Surface Design: Monoprinting, Patterns, and More

Learn surface design techniques for printing, stamping, and pattern design.


| September 2015



monoprinting

Playing with objects and printed layers will result in prints that range from soft and dreamy to bold and dramatic.

Photo courtesy Quarry Books

Courtney Cerruti’s Playing with Surface Design: Modern Techniques for Painting, Stamping, Printing and More (Quarry Books, 2015), is a practical resource that can teach you many creative styles of surface design. She provides detailed instructions on how to make creative art projects with techniques that can be used across all mediums. The following excerpts are from “Monoprinting: Gelatin;” “Study in Circles: Tea Towels;” and “Sand and Sea Notecards.”

Monoprinting: Gelatin

Monoprints are prints that are unique in their creation. Impressions or prints are made one at a time and often include more painterly methods of image making than other types of printmaking. You can make a print from almost any surface, creating an image by painting, rolling ink over collages, or by creating textures and impressions on the surface of a printing plate. Once you’ve created a painted or inked image, you press paper to the printing surface and pull a print.

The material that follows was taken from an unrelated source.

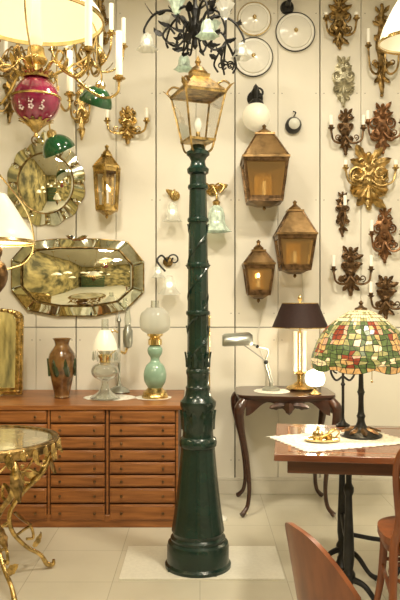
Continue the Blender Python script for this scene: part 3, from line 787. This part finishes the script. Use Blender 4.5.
for k in range(4):
    a=-.28+k*pi/2-.6; c,s_=math.cos(a),math.sin(a)
    P=lambda r,z:(r*c,r*s_,z)
    o.tube([P(.32,.7),P(.35,.63),P(.31,.53),P(.2,.44),P(.13,.35),P(.14,.25),P(.22,.15),P(.3,.09),P(.34,.03),P(.375,.02),P(.38,.045)],[.014,.02,.017,.012,.012,.012,.011,.011,.014,.012,.008],'gold',seg=10)
    o.leaf(P(.34,.66),(c*.2,s_*.2,-1),.16,.06,'oldgold',up=(c,s_,0),curl=.12); o.leaf(P(.15,.34),(c,s_,-1.2),.13,.05,'oldgold',up=(c,s_,.5),curl=.2)
    o.tube([P(.3,.52),P(.22,.56),P(.2,.5),P(.25,.48)],.008,'gold',seg=6); o.tube([P(.16,.22),P(.24,.25),P(.26,.19),P(.22,.19)],.008,'gold',seg=6)
    o.tube([P(.13,.3),P(.06,.28),P(0,.33)],.01,'gold',seg=8)
    o.leaf(P(.3,.5),(-c,-s_,.3),.1,.04,'gold',up=(-s_,c,.3)); o.leaf(P(.26,.14),(c,s_,.8),.09,.04,'gold',up=(-s_,c,.3))
o.lathe([(0,.26),(.02,.28),(.045,.32),(.03,.36),(.015,.38),(.025,.4),(0,.44)],'gold',seg=16)
o.done()

# ---------------------------------------------------------------- chandeliers
def rod(o,z0,m,r=1):
    top=(ZC-o.loc.z)/o.s
    o.tube([(0,0,z0),(0,0,top)],r,m,raw=True)
    o.lathe([(2,top-8),(7,top-5),(9,top-1),(9,top)],m)
D=3.0
o=O('pendant_oil_lamp_chandelier',36,102,D)
o.part('egg').lathe([(3,-23),(12,-20),(20,-12),(24,-1),(22.5,9),(17,18),(10,23)],'purple',smooth=4,seg=36)
for k in range(9):
    a=-pi/2+(k%3-1)*.45; z=-10+(k//3)*6; r=23.3-abs(z)*.12
    for j in range(5):
        b_=2*pi*j/5; o.sph((r*math.cos(a)+1.9*math.cos(b_),r*math.sin(a)+(.25 if abs(a+pi/2)<.1 else 1.0),z+1.9*math.sin(b_)),1.15,'enamel_pink',(1,1,1),seg=6)
o.part('mounts').lathe([(0,-36),(2.5,-34),(1.5,-31),(4,-29),(6,-26),(11,-22),(12.5,-20.5),(8,-20)],'gold')
o.lathe([(10,22),(14,23),(15,26),(11,29),(7,30),(7,36),(10,38),(12,42),(9,46),(8,54),(5,56)],'gold',seg=24)
for k in range(12):
    a=2*pi*k/12; o.leaf((12*math.cos(a),12*math.sin(a),24),(math.cos(a),math.sin(a),1),9,4.5,'gold',up=(math.cos(a),math.sin(a),-.3))
    o.leaf((10*math.cos(a),10*math.sin(a),-21),(math.cos(a),math.sin(a),.6),8,4,'gold',up=(math.cos(a),math.sin(a),-1),curl=.3)
o.part('band').tube([(24.2*math.cos(a),24.2*math.sin(a),4) for a in [2*pi*i/40 for i in range(41)]],1.2,'gold',seg=6,raw=True)
o.part('chimney').lathe([(5,54),(7,62),(6,72),(4,112)],'opal_lit',cap=False,smooth=3)
S_=17
o.part('shade').lathe([(67,66+S_),(66,70+S_),(60,79+S_),(46,93+S_),(29,105+S_),(16,111+S_),(10,113+S_)],'opal_lit',cap=False,smooth=3,seg=56)
o.part('shade_ring').lathe([(68,63+S_),(68.5,64+S_),(68,67+S_),(66,67+S_),(66,63+S_),(68,63+S_)],'brass',cap=False,seg=56)
for k in range(6):
    a=pi*2*k/6+.3
    o.part('arms').tube([(14*math.cos(a),14*math.sin(a),26),(30*math.cos(a),30*math.sin(a),34),(48*math.cos(a),48*math.sin(a),20),(68*math.cos(a),68*math.sin(a),10),(82*math.cos(a),82*math.sin(a),16),(84*math.cos(a),84*math.sin(a),28)],[1.8,1.6,1.4,1.3],'gold')
    o.tube([(30*math.cos(a),30*math.sin(a),33),(38*math.cos(a),38*math.sin(a),42),(46*math.cos(a),46*math.sin(a),36),(40*math.cos(a),40*math.sin(a),30)],1.1,'gold')
    o.leaf((45*math.cos(a),45*math.sin(a),22),(math.cos(a),math.sin(a),.8),12,5,'gold',up=(0,0,1))
    o.part('candles').candle((84*math.cos(a),84*math.sin(a),30),'gold',h=46,r=3.4,cup=6.5)
o.part('chains')
for k in range(3):
    a=2*pi*k/3+.6
    o.tube([(67*math.cos(a),67*math.sin(a),67+S_),(30*math.cos(a),30*math.sin(a),155),(0,0,190)],.9,'brass',seg=5)
    o.tube([(13*math.cos(a),13*math.sin(a),27),(56*math.cos(a),56*math.sin(a),56),(67*math.cos(a),67*math.sin(a),63+S_)],.9,'brass',seg=5)
rod(o,185,'brass',1.5)
o.done()
def green_lamp(name,px,py,d,tilt,r=15):
    o=O(name,px,py,d); R=RY(tilt)@RX(.35)
    o.part('shade').lathe([(r,-6),(r*.97,-2),(r*.8,4),(r*.5,9),(r*.25,11)],'green_glass',R=R,cap=False,smooth=3,seg=32)
    o.lathe([(r*.96,-5.8),(r*.92,-2),(r*.76,3.6),(r*.45,8.4),(r*.2,10)],'opal',R=R,cap=False,smooth=3,seg=32)
    o.part('fitter').lathe([(r*.3,10),(r*.3,14),(r*.15,17)],'brass',R=R)
    p=R@Vector((0,0,16)); o.tube([p,p+Vector((0,0,8)),(0,0,35)],.9,'brass')
    o.sph(R@Vector((0,0,0)),3.6,'opal',seg=10)
    rod(o,34,'brass',.8); o.done()
green_lamp('green_glass_pendant_lamp',97,98,3.35,.35,17)
green_lamp('green_glass_pendant_lamp',57,146,4.7,-.4,17)
o=O('cream_shade_pendant_lamp',-4,240,3.4)
o.part('shade').lathe([(38,-2),(36,6),(27,20),(17,36),(10,46)],'opal_dim',cap=False,smooth=3,seg=40)
o.part('ring').lathe([(38.5,-4),(39,-2),(38,0),(37,-2)],'brass',cap=False,seg=40)
o.part('body').lathe([(0,-64),(4,-60),(3,-54),(9,-46),(12,-34),(9,-24),(4,-20),(6,-14),(6,-8),(3,-4),(3,6)],'bronze',smooth=2)
for k in range(3):
    a=2*pi*k/3; o.part('arms').tube([(10*math.cos(a),10*math.sin(a),-30),(30*math.cos(a),30*math.sin(a),-22),(38*math.cos(a),38*math.sin(a),-3),(30*math.cos(a),30*math.sin(a),30),(0,0,70)],.9,'brass')
rod(o,68,'brass',1); o.done()
o=O('cream_shade_pendant_lamp',412,40,3.3)
o.part('shade').lathe([(32,-2),(30,8),(23,24),(14,40),(8,48)],'opal_dim',cap=False,smooth=3,seg=40)
o.part('ring').lathe([(32.5,-4),(33,-2),(32,0),(31,-2)],'brass',cap=False,seg=40)
o.part('body').lathe([(0,-30),(5,-26),(8,-18),(5,-8),(3,-2),(3,6)],'brass',smooth=2); rod(o,46,'brass',1); o.done()
def candle_chand(name,px,py,d,n,R,m,ch=20,lit=False,ph=0,rise=14):
    o=O(name,px,py,d)
    o.part('stem').lathe([(0,-16),(2,-14),(1,-11),(4,-8),(6,-3),(5,1),(2,4),(3,7),(5,10),(3,14),(1.5,20),(3,24),(1.5,28),(1.2,40)],m,seg=18)
    for k in range(n):
        a=ph+2*pi*k/n; P=lambda r,z:(r*math.cos(a),r*math.sin(a),z)
        o.part('arms').tube([P(4,0),P(R*.35,-10),P(R*.7,-8),P(R*.95,2),P(R,rise)],[1.4,1.1,1,1],m,seg=7)
        o.tube([P(3,14),P(R*.3,16),P(R*.5,4),P(R*.4,0)],.8,m,seg=6)
        o.leaf(P(R*.5,-9),(math.cos(a),math.sin(a),.7),R*.28,R*.12,m,up=(0,0,1))
        o.part('candles').candle(P(R,rise+2),m,h=ch,r=2.2,cup=4.4,lit=lit)
    rod(o,38,m,1); o.done()
candle_chand('brass_candle_chandelier',88,60,4.3,6,36,'gold',26,False,.3)
candle_chand('brass_candle_chandelier',18,66,4.6,6,34,'oldgold',22,True,.1)
o=O('iron_flower_chandelier',195,28,4.45)
o.part('stem').lathe([(0,-22),(3,-18),(2,-12),(6,-8),(8,0),(5,6),(3,12),(5,18),(2,24),(2,40)],'iron',seg=16)
for k in range(8):
    a=.25+2*pi*k/8; P=lambda r,z,da=0:(r*math.cos(a+da),r*math.sin(a+da),z)
    R=54 if k%2==0 else 36
    o.part('arms').tube([P(5,-4),P(R*.4,14),P(R*.75,10),P(R*.95,-6),P(R*.9,-14)],[1.6,1.3,1.1,1.2],'iron')
    o.tube([P(6,-6),P(R*.35,-20),P(R*.6,-12),P(R*.5,-2),P(R*.38,-8)],1.1,'iron')
    for t,z,da in((.35,12,.1),(.55,14,-.15),(.8,8,.12),(.4,-18,.1),(.6,-10,-.1)):
        o.leaf(P(R*t,z,da*.4),(math.cos(a+da*6),math.sin(a+da*6),.5-random.random()),13,7,'iron',up=(random.random()-.5,-1,.6),curl=.5)
    o.part('shades')
    if k%2==0:
        tulip(o,P(R*.9,-10),'mintglass' if k%4 else 'frost',8,16)
    else:
        o.lathe([(2,0),(4,3),(5,8),(8,14),(9,15)],'mintglass' if k%4==1 else 'frost',P(R*.95,2),seg=24,fl=6,amp=.1,cap=False)
rod(o,38,'iron',1.2); o.done()
o=O('iron_flower_chandelier',226,62,4.6)
o.part('arms')
for k in range(5):
    a=2*pi*k/5+.5; P=lambda r,z:(r*math.cos(a),r*math.sin(a),z)
    o.tube([P(1,20),P(8,8),P(12,-2),P(8,-10)],1,'iron'); o.leaf(P(9,4),(math.cos(a),math.sin(a),.4),10,5,'iron'); o.scroll((5*math.cos(a),-4),4,0,1,'iron',.8,1,5*math.sin(a))
rod(o,18,'iron',.8); o.done()

# ---------------------------------------------------------------- things added behind camera to fill the mirror reflections
def pend(x,y,z,m='opal_lit'):  # extra pendants added out of view: glow for the mirrors and room light
    o=O('added_pendant_lamp',unit=.005,loc=(x,y,z))
    o.part('shade').lathe([(34,0),(32,8),(22,24),(8,34)],m,cap=False,smooth=3,seg=28); o.part('bulb').sph((0,0,6),5,'bulb',seg=8); o.part('body').lathe([(0,-24),(6,-18),(9,-8),(4,0),(3,20)],'brass'); rod(o,33,'brass',1); o.done()
for (x,y,z) in [(-1.5,.8,2.2),(-2.0,-.4,2.4),(-1.1,-1.0,2.5),(-2.1,1.9,2.1),(1.4,-.8,2.3),(-1.7,-1.1,2.25),(-2.2,.9,1.7),(-.5,-1.5,2.1),(-2.2,2.6,1.9)]: pend(x,y,z)
o=O('added_cabinet',unit=1,loc=(-1.6,-1.9,0),bevel=.006)  # out-of-view cabinet added to give the mirrors dark green to reflect
o.part('case').box((0,-.05,1.0),(1.5,.4,2.0),'cab_green')
for z in(.5,.9,1.3,1.7):
    o.part('shelves').box((0,.2,z),(1.4,.12,.03),'gold')
o.done()

# ---------------------------------------------------------------- lights
warm=(1,.885,.68)
light('ceiling_fill_a','AREA',(-.8,2.8,3.8),78,warm,.45)  # all four ceiling areas: unseen fill added to light the room, no fixtures
light('ceiling_fill_b','AREA',(1.0,2.8,3.8),84,warm,.45)
light('ceiling_fill_c','AREA',(.1,.3,3.8),115,warm,.5)
light('ceiling_fill_d','AREA',(.2,4.3,3.83),6,warm,.4)
def at(px,py,d): return ((px-200)*d/F,d,H-(py-300)*d/F)
light('stained_glass_lamp_light','POINT',at(361,352,3.58),7,(1,.8,.5),.04)
light('oil_lamp_light','POINT',at(36,60,3.0),7,(1,.78,.45),.05)
light('small_lamp_light','POINT',at(315,366,4.55),7,(1,.84,.56),.05)
light('left_lamp_light','POINT',at(-4,228,3.4),5,(1,.8,.5),.05)
w=bpy.data.worlds.new('World'); sc.world=w; w.use_nodes=True
w.node_tree.nodes['Background'].inputs[0].default_value=(1,.9,.75,1); w.node_tree.nodes['Background'].inputs[1].default_value=.3
cam=bpy.data.cameras.new('camera'); co=bpy.data.objects.new('camera',cam); sc.collection.objects.link(co)
co.location=(0,0,H); co.rotation_euler=(pi/2,0,0); cam.sensor_fit='VERTICAL'; cam.sensor_height=24; cam.lens=28; cam.clip_start=.05
sc.camera=co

There are many ways to make monoprints. My favorite way is using gelatin because the effect is unmistakable. Rolling ink on the slick surface of a slab of gelatin, laying objects into the wet paint, and pulling a print is magic every time. The unexpected beauty in every print incites an insatiable curiosity that can only be cured with an afternoon of printing.

What I love about gelatin is that the plate stays moist throughout the entire printing process. The effect leaves you with a print that is more watercolor-like than any other method. It is hard to reproduce that painterly effect using other materials. You can use a similar process to pull prints from a silicone plate, such as a Gelli plate, but it will result in bolder prints. The printing methods in this book will work well on other surfaces (including a Gelli plate), but I urge you to try the gelatin at least once. It is simply unexpected and beautiful, and how often can you use Jell-o as an art material?

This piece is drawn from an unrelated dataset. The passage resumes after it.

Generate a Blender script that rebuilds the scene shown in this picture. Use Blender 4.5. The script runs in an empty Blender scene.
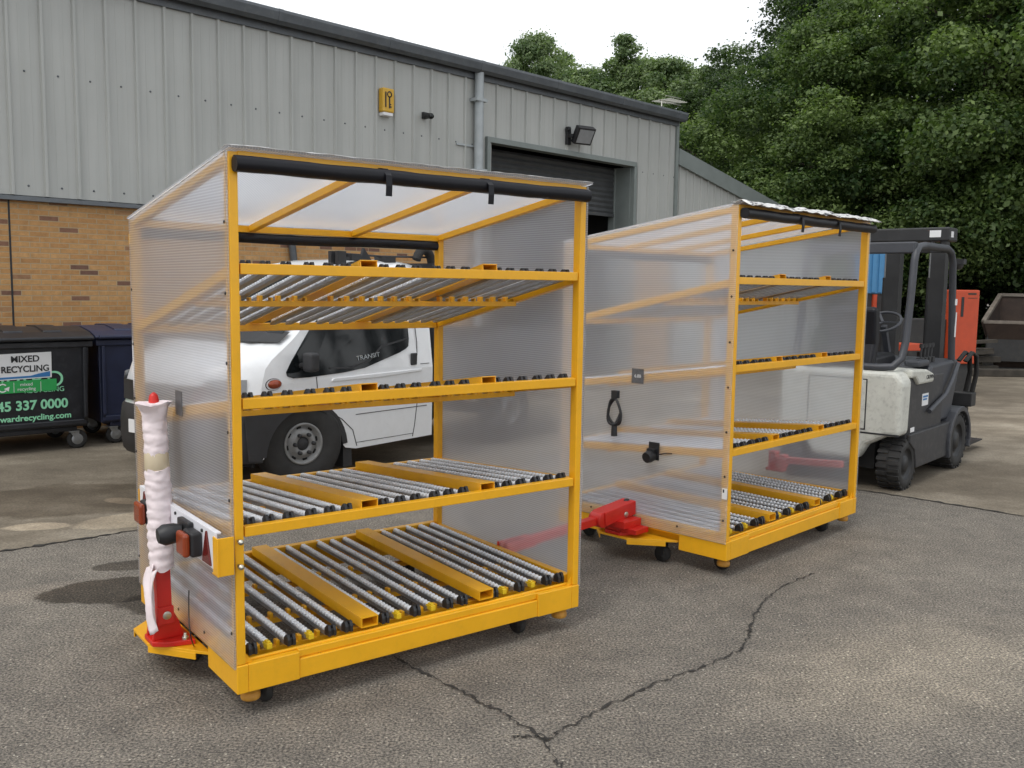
import bpy, bmesh, math, random
import numpy as np
from mathutils import Vector, Matrix, noise as mnoise
random.seed(7); rng = np.random.default_rng(7)
sc = bpy.context.scene
COL = sc.collection
R = math.radians

# ------------------------------------------------------------------ materials
def new_mat(name):
    m = bpy.data.materials.new(name); m.use_nodes = True
    nt = m.node_tree; nt.nodes.clear()
    out = nt.nodes.new('ShaderNodeOutputMaterial')
    return m, nt, out
def N(nt, typ, **kw):
    n = nt.nodes.new(typ)
    for k, v in kw.items():
        if k in n.inputs: n.inputs[k].default_value = v
        else: setattr(n, k, v)
    return n
def L(nt, a, b): nt.links.new(a, b)
def ramp(nt, fac, stops):
    r = nt.nodes.new('ShaderNodeValToRGB'); cr = r.color_ramp
    while len(cr.elements) < len(stops): cr.elements.new(0.5)
    for e, (p, c) in zip(cr.elements, stops):
        e.position = p; e.color = (c[0], c[1], c[2], 1) if len(c) == 3 else c
    L(nt, fac, r.inputs[0]); return r
def mixc(nt, fac, a, b, mode='MIX'):
    n = nt.nodes.new('ShaderNodeMix'); n.data_type = 'RGBA'; n.blend_type = mode
    for sock, v in ((n.inputs[0], fac), (n.inputs[6], a), (n.inputs[7], b)):
        if hasattr(v, 'links'): L(nt, v, sock)
        elif isinstance(v, (int, float)): sock.default_value = v
        else: sock.default_value = (v[0], v[1], v[2], 1)
    return n.outputs[2]
def math_(nt, op, a, b=0.0, c=None):
    n = nt.nodes.new('ShaderNodeMath'); n.operation = op
    for s, v in zip(n.inputs, (a, b, c)):
        if v is None: continue
        if hasattr(v, 'links'): L(nt, v, s)
        else: s.default_value = v
    return n.outputs[0]
def coords(nt, kind='Object', scale=None):
    t = nt.nodes.new('ShaderNodeTexCoord'); o = t.outputs[kind]
    if scale:
        mp = nt.nodes.new('ShaderNodeMapping'); mp.inputs['Scale'].default_value = scale
        L(nt, o, mp.inputs[0]); o = mp.outputs[0]
    return o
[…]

Types of Printing Materials

Botanicals are ideal for creating texture and imagery. Vines, leaves, petals, and ferns can be combined to create images that are both bold and graphic or soft and feathery, depending on how you print them. Look for plant life that is fresh and flexible and without thorns or sharp edges. Chunky, woody, or dried items can gouge the surface of the gelatin causing skips and unprinted spots on your final prints.